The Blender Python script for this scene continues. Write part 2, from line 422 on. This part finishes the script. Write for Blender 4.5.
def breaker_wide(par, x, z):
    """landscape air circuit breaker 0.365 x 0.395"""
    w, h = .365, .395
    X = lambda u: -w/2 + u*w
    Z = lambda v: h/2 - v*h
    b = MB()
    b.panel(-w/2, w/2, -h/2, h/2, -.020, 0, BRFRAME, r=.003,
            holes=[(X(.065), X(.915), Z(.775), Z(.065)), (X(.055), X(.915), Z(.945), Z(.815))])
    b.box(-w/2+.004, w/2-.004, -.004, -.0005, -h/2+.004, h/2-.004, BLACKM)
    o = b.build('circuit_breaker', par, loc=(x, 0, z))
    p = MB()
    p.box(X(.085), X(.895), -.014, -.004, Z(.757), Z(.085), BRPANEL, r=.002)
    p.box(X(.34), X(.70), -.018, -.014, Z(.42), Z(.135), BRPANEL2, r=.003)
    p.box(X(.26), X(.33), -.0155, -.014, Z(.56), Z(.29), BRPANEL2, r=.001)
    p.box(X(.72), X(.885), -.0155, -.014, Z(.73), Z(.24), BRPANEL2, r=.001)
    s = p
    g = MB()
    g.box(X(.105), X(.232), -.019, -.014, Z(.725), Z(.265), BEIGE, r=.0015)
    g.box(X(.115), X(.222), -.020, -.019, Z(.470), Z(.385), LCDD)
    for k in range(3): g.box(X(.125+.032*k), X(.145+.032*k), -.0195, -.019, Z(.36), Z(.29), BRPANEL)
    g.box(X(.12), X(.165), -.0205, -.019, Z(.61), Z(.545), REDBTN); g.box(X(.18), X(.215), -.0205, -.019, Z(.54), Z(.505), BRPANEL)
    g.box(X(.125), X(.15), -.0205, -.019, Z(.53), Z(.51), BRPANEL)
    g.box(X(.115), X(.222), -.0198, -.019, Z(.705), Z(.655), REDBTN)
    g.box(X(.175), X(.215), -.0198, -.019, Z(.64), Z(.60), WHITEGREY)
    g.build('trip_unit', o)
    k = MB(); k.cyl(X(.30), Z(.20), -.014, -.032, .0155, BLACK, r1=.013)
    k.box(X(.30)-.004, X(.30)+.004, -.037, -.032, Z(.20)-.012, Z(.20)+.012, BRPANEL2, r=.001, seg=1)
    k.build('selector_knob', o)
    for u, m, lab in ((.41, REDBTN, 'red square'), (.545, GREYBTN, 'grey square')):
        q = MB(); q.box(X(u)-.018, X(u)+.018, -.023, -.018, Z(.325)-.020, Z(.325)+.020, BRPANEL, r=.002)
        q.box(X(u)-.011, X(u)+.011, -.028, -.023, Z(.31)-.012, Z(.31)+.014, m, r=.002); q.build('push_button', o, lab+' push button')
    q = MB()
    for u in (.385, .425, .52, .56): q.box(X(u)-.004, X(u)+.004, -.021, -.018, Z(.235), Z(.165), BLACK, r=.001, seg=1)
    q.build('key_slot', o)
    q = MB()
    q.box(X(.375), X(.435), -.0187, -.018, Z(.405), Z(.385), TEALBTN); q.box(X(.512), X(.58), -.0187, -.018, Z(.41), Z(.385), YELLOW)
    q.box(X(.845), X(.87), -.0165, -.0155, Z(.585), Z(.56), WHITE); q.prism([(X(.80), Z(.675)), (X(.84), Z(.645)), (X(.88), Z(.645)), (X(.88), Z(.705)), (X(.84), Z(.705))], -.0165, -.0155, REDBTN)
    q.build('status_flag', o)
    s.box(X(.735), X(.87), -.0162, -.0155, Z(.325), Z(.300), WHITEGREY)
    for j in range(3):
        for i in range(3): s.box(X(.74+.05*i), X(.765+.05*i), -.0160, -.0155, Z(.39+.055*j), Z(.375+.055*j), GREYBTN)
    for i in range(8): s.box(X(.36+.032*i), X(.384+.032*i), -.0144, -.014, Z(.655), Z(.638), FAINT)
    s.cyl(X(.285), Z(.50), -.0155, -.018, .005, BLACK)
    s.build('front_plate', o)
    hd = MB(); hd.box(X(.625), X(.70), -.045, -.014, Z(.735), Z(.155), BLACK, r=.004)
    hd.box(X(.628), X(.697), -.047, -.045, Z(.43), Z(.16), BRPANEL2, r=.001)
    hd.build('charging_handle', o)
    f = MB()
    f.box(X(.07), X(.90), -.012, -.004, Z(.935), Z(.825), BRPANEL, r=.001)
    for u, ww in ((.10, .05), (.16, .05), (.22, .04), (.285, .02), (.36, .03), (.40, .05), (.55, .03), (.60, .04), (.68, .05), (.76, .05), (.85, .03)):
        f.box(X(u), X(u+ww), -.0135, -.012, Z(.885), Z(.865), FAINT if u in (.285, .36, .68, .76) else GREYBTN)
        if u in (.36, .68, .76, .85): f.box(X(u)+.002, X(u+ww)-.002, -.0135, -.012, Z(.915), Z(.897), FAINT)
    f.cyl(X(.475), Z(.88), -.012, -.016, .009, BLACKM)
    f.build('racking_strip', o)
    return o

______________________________

Write every line of the material above again, exactly.

The Blender Python script for this scene continues. Write part 2, from line 422 on. This part finishes the script. Write for Blender 4.5.
def breaker_wide(par, x, z):
    """landscape air circuit breaker 0.365 x 0.395"""
    w, h = .365, .395
    X = lambda u: -w/2 + u*w
    Z = lambda v: h/2 - v*h
    b = MB()
    b.panel(-w/2, w/2, -h/2, h/2, -.020, 0, BRFRAME, r=.003,
            holes=[(X(.065), X(.915), Z(.775), Z(.065)), (X(.055), X(.915), Z(.945), Z(.815))])
    b.box(-w/2+.004, w/2-.004, -.004, -.0005, -h/2+.004, h/2-.004, BLACKM)
    o = b.build('circuit_breaker', par, loc=(x, 0, z))
    p = MB()
    p.box(X(.085), X(.895), -.014, -.004, Z(.757), Z(.085), BRPANEL, r=.002)
    p.box(X(.34), X(.70), -.018, -.014, Z(.42), Z(.135), BRPANEL2, r=.003)
    p.box(X(.26), X(.33), -.0155, -.014, Z(.56), Z(.29), BRPANEL2, r=.001)
    p.box(X(.72), X(.885), -.0155, -.014, Z(.73), Z(.24), BRPANEL2, r=.001)
    s = p
    g = MB()
    g.box(X(.105), X(.232), -.019, -.014, Z(.725), Z(.265), BEIGE, r=.0015)
    g.box(X(.115), X(.222), -.020, -.019, Z(.470), Z(.385), LCDD)
    for k in range(3): g.box(X(.125+.032*k), X(.145+.032*k), -.0195, -.019, Z(.36), Z(.29), BRPANEL)
    g.box(X(.12), X(.165), -.0205, -.019, Z(.61), Z(.545), REDBTN); g.box(X(.18), X(.215), -.0205, -.019, Z(.54), Z(.505), BRPANEL)
    g.box(X(.125), X(.15), -.0205, -.019, Z(.53), Z(.51), BRPANEL)
    g.box(X(.115), X(.222), -.0198, -.019, Z(.705), Z(.655), REDBTN)
    g.box(X(.175), X(.215), -.0198, -.019, Z(.64), Z(.60), WHITEGREY)
    g.build('trip_unit', o)
    k = MB(); k.cyl(X(.30), Z(.20), -.014, -.032, .0155, BLACK, r1=.013)
    k.box(X(.30)-.004, X(.30)+.004, -.037, -.032, Z(.20)-.012, Z(.20)+.012, BRPANEL2, r=.001, seg=1)
    k.build('selector_knob', o)
    for u, m, lab in ((.41, REDBTN, 'red square'), (.545, GREYBTN, 'grey square')):
        q = MB(); q.box(X(u)-.018, X(u)+.018, -.023, -.018, Z(.325)-.020, Z(.325)+.020, BRPANEL, r=.002)
        q.box(X(u)-.011, X(u)+.011, -.028, -.023, Z(.31)-.012, Z(.31)+.014, m, r=.002); q.build('push_button', o, lab+' push button')
    q = MB()
    for u in (.385, .425, .52, .56): q.box(X(u)-.004, X(u)+.004, -.021, -.018, Z(.235), Z(.165), BLACK, r=.001, seg=1)
    q.build('key_slot', o)
    q = MB()
    q.box(X(.375), X(.435), -.0187, -.018, Z(.405), Z(.385), TEALBTN); q.box(X(.512), X(.58), -.0187, -.018, Z(.41), Z(.385), YELLOW)
    q.box(X(.845), X(.87), -.0165, -.0155, Z(.585), Z(.56), WHITE); q.prism([(X(.80), Z(.675)), (X(.84), Z(.645)), (X(.88), Z(.645)), (X(.88), Z(.705)), (X(.84), Z(.705))], -.0165, -.0155, REDBTN)
    q.build('status_flag', o)
    s.box(X(.735), X(.87), -.0162, -.0155, Z(.325), Z(.300), WHITEGREY)
    for j in range(3):
        for i in range(3): s.box(X(.74+.05*i), X(.765+.05*i), -.0160, -.0155, Z(.39+.055*j), Z(.375+.055*j), GREYBTN)
    for i in range(8): s.box(X(.36+.032*i), X(.384+.032*i), -.0144, -.014, Z(.655), Z(.638), FAINT)
    s.cyl(X(.285), Z(.50), -.0155, -.018, .005, BLACK)
    s.build('front_plate', o)
    hd = MB(); hd.box(X(.625), X(.70), -.045, -.014, Z(.735), Z(.155), BLACK, r=.004)
    hd.box(X(.628), X(.697), -.047, -.045, Z(.43), Z(.16), BRPANEL2, r=.001)
    hd.build('charging_handle', o)
    f = MB()
    f.box(X(.07), X(.90), -.012, -.004, Z(.935), Z(.825), BRPANEL, r=.001)
    for u, ww in ((.10, .05), (.16, .05), (.22, .04), (.285, .02), (.36, .03), (.40, .05), (.55, .03), (.60, .04), (.68, .05), (.76, .05), (.85, .03)):
        f.box(X(u), X(u+ww), -.0135, -.012, Z(.885), Z(.865), FAINT if u in (.285, .36, .68, .76) else GREYBTN)
        if u in (.36, .68, .76, .85): f.box(X(u)+.002, X(u+ww)-.002, -.0135, -.012, Z(.915), Z(.897), FAINT)
    f.cyl(X(.475), Z(.88), -.012, -.016, .009, BLACKM)
    f.build('racking_strip', o)
    return o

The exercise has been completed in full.